The Doctrine of God

Posted: March 11, 2010 in Uncategorized

This week in my class, Fundamentals of the Faith, I will help our people look at the doctrine of God.  I am excited to be able to share with others the great truths about the God of creation.  This is a tremendously helpful and relevant point of doctrine to study and discuss.  After all, knowing God is equated with eternal life (John 17:3).  And rather than boasting in wisdom, might, or riches, we are to boast in the fact that we know God (Jeremiah 9:24).  And there is plenty to keep our minds busy as we study our God!

On January 7, 1855, Charles H. Spurgeon exhorted Christians in this way: “Plunge yourself in the Godhead’s deepest sea; be lost in His immensity; and you shall come forth as from a couch of rest refreshed and invigorated.  I know nothing which can so comfort the soul, so calm the swelling billows of sorrow and grief; so speak peace to the winds of trial, as devout musing upon the subject of the Godhead.” 

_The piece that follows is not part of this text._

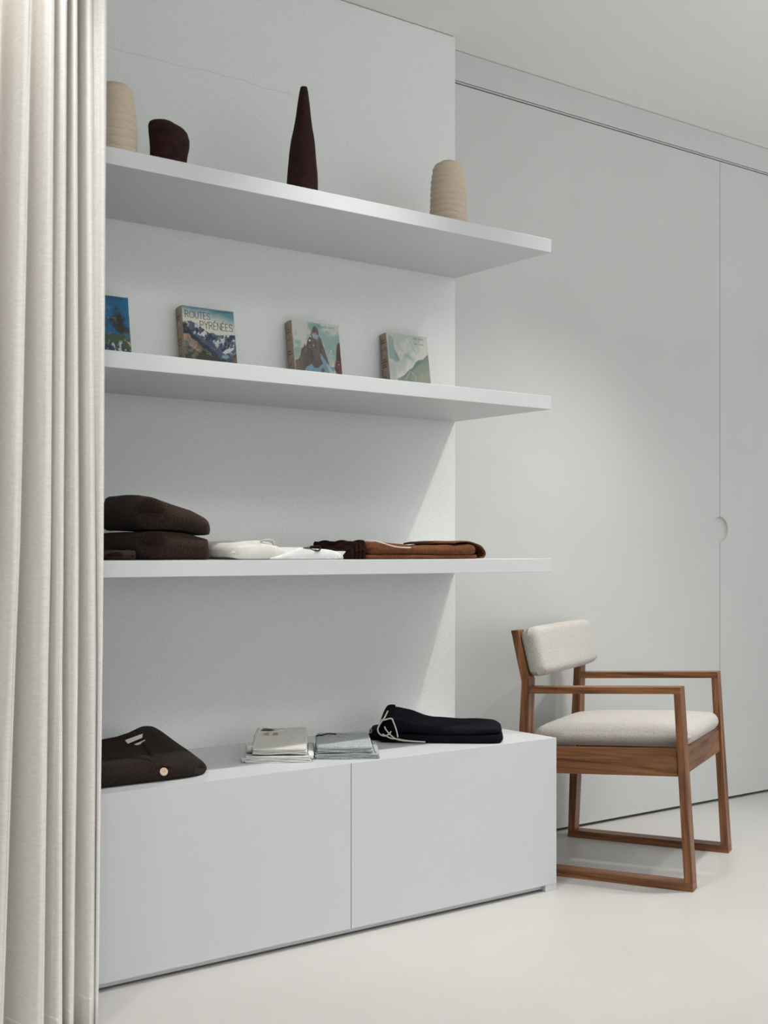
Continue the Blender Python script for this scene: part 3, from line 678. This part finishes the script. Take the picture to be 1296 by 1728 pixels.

How can we know God?  We set out to know Jesus Christ.  John 14: 9-10 records the words of Jesus Himself.  It is there He says that the one who knows Jesus, or sees Jesus, has seen the Father.  In Jesus Christ “all the fullness of Deity dwells in bodily form” (Colossians 2:9).  Jesus Christ is “the radiance of His glory and the exact representation of His nature, and upholds all things by the word of His power” (Hebrews 1:3).  We set our minds to know Christ and we will find ourselves learning about God!  And we set out on this journey as we immerse ourselves in the Scriptures…which testify about Jesus (John 5:39)!

And this is an extremely practical doctrine to study.  This is no dry intellectual exercise that should be restricted to the seminarian.  As A.W Tozer has said, “A right conception of God is basic not only to systematic theology but to practical Christian living as well…I believe there is scarcely an error in doctrine or a failure in applying Christian ethics that cannot be traced finally to imperfect and ignoble thoughts about God” (The Knowledge of the Holy, 1961).  Christians of every stripe should set out to know their Lord.

As with most things, orthodoxy (right thinking) usually leads to orthopraxy (right living).  Right thinking about God should lead us to live rightly as we seek to honor Him.